Report by Geoff Taylor, Computer SIG Committee member
Summary
Adam described a case study undertaken using a series of online tasks within the framework of Salmon’s five-stage model for e-learning (electronic distance learning). [Salmon, G (2002) Etivities Kogan Press]
The 'platform' for the study was the Global Village online community provided by the British Council for its students, free of charge, which has 10,000 registered users, though only a fraction of these are active users. Adam is a moderator in this community, and was able to enlist 10 active users, from different parts of the world, who had never met face to face.
The study was 4 weeks long, and the activities were all asynchronous (no real-time chat). The medium of communication seemed to be Web bulletin boards or forums, typically also sent as emails, where participants' messages would appear in a Web page, and where teacher’s assignments and learners' responses as well as other exchanges, would be 'threaded' together by different subject headings, and easily followed via hyperlinks.
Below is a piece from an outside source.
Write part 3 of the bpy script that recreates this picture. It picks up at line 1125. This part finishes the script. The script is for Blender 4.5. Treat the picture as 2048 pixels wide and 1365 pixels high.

Stage | Description | Example activity |
---|---|---|
1 | Access and motivation | Learners log on and post a message introducing themselves and describing their motivations for learning English. |
2 | Socialisation/ Getting to know each other | Learners log on and describe their favourite dish, e.g. if you could live only on one dish what would it be? |
3 | Information exchange/ Co-operation | Learners search the web for sites for practising English and then exchange the URL’s in the forums. |
4 | Knowledge construction/ Collaboration | The tutor starts a story in a forum but leaves it unfinished. Learners log on an add extra lines to continue the story. When the story is finished, learners discuss how the plot developed in a forum. |
5 | Development/ Responsibility for own learning | Learners design their own e-tivities and take it in turn to send them to the class. |
Adam discussed the disadvantages of such learning environments, including:
- can require a lot of tutor time
- lack of explicit feedback on language
- limited number of users per group (maximum 15)
- only really appeals to those with good IT skills
- no real balance of skills in this study (all text-based)
- a tendency towards high drop-out rates where there is no face-to-face contact
- ambiguity of meaning and problems with intercultural communication
- low level students not easily accommodated
Results of the study:
- tutor time was not excessive student tasks were fairly quick to construct
- students tended to pick language up from the moderator’s feedback messages, and use it later on (e.g. “Cheers” as a close greeting)
- student involvement followed a classic curve over time of initial high involvement by all > decline of activity except for hard core > ending in surge of activity again just before the end of the course
Comments
Salmon’s model is a generic e-learning model, but applies very well to language learning, and rightly deserves wider promotion, especially in its emphasis on the crucial importance of the earlier socialisation stages.
The case study was very interesting, though the results were not conclusive.
The talk was well-planned and clear, and included various challenging and interesting puzzle-like activities, designed to increase involvement.